Keine Flucht bei Aufenthalt im Ausland bei feststehendem Rückkehrwillen

1. Begibt sich ein ausländischer Beschuldigter in Kenntnis des gegen ihn in Deutschland geführten Ermittlungsverfahrens in sein Heimatland, ist er flüchtig im Sinne des § 112 Abs. 2 Nr. 1 StPO, wenn sein Verhalten von dem Willen getragen ist, sich dauernd oder länger dem Strafverfahren zu entziehen.
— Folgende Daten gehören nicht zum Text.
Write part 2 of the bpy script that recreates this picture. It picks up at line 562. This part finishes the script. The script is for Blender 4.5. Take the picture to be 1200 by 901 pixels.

Reist er dagegen mit Rückkehrwillen zu einem nur vorübergehenden Aufenthalt in sein Heimatland, ist er auch dann nicht flüchtig, wenn die Wirkung der Unerreichbarkeit für die deutschen Strafverfolgungsbehörden und das Gericht tatsächlich eintritt, weil sein Heimatland eigene Staatsangehörige grundsätzlich nicht an Deutschland zum Zwecke der Strafverfolgung ausliefert.

2. Ernsthafte Rückkehrbemühungen stehen der Annahme entgegen, der ausländische Beschuldigte verbleibe im Ausland, um sich den Zugriffsmöglichkeiten der deutschen Justiz zu entziehen. Sie sprechen gegen das Vorliegen des für die Annahme einer Flucht im Sinne des § 112 Abs. 2 Nr. 1 StPO erforderlichen subjektiven Elements (Fluchtwillen).